The task
In the listing below, find the line with "world = bpy.data.worlds.new('World');", then repeat exactly every line from the top through that one.

Start of Available data

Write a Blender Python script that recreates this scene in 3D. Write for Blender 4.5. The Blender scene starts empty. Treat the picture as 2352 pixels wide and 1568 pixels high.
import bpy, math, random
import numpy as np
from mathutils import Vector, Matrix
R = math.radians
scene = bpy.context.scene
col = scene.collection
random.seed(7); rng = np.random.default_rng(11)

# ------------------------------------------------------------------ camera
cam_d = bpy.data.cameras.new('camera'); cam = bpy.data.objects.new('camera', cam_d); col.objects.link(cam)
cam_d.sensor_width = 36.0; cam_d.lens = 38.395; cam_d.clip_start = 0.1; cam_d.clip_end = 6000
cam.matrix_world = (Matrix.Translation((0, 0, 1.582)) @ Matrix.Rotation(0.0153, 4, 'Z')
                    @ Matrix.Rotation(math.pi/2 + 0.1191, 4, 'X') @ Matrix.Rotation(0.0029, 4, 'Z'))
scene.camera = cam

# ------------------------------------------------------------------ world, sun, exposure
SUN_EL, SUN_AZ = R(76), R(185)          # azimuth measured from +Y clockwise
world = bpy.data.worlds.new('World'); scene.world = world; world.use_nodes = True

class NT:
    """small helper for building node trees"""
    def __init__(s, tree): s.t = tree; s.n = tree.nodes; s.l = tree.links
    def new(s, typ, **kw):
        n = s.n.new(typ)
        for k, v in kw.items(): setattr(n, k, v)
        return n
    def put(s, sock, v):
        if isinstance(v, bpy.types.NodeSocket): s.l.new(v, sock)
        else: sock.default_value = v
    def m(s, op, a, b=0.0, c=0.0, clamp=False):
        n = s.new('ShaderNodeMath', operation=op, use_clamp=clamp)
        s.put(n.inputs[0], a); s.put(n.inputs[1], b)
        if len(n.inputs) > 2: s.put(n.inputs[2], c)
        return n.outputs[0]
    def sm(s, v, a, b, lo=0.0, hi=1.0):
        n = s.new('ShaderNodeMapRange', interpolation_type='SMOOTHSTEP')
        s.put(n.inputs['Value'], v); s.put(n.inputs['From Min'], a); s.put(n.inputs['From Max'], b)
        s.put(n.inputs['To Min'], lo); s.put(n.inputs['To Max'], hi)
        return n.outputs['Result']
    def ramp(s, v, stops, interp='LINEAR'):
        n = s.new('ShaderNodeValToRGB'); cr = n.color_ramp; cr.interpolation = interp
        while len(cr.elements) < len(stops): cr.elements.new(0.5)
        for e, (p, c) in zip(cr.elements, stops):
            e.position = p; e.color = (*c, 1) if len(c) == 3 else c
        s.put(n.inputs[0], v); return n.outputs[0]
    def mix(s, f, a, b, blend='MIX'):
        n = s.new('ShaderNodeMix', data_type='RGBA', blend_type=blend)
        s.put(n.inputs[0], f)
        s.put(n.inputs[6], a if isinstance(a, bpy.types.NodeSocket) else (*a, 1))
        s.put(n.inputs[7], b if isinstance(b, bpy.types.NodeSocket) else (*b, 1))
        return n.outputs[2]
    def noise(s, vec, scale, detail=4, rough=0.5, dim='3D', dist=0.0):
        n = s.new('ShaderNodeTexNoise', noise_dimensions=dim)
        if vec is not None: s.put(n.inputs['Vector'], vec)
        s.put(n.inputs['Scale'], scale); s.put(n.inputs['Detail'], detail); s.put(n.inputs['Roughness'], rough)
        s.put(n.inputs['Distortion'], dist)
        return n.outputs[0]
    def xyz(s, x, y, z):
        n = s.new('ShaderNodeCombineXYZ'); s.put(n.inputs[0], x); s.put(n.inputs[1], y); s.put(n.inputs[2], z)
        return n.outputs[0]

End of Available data

Exercise response
Write a Blender Python script that recreates this scene in 3D. Write for Blender 4.5. The Blender scene starts empty. Treat the picture as 2352 pixels wide and 1568 pixels high.
import bpy, math, random
import numpy as np
from mathutils import Vector, Matrix
R = math.radians
scene = bpy.context.scene
col = scene.collection
random.seed(7); rng = np.random.default_rng(11)

# ------------------------------------------------------------------ camera
cam_d = bpy.data.cameras.new('camera'); cam = bpy.data.objects.new('camera', cam_d); col.objects.link(cam)
cam_d.sensor_width = 36.0; cam_d.lens = 38.395; cam_d.clip_start = 0.1; cam_d.clip_end = 6000
cam.matrix_world = (Matrix.Translation((0, 0, 1.582)) @ Matrix.Rotation(0.0153, 4, 'Z')
                    @ Matrix.Rotation(math.pi/2 + 0.1191, 4, 'X') @ Matrix.Rotation(0.0029, 4, 'Z'))
scene.camera = cam

# ------------------------------------------------------------------ world, sun, exposure
SUN_EL, SUN_AZ = R(76), R(185)          # azimuth measured from +Y clockwise
world = bpy.data.worlds.new('World'); scene.world = world; world.use_nodes = True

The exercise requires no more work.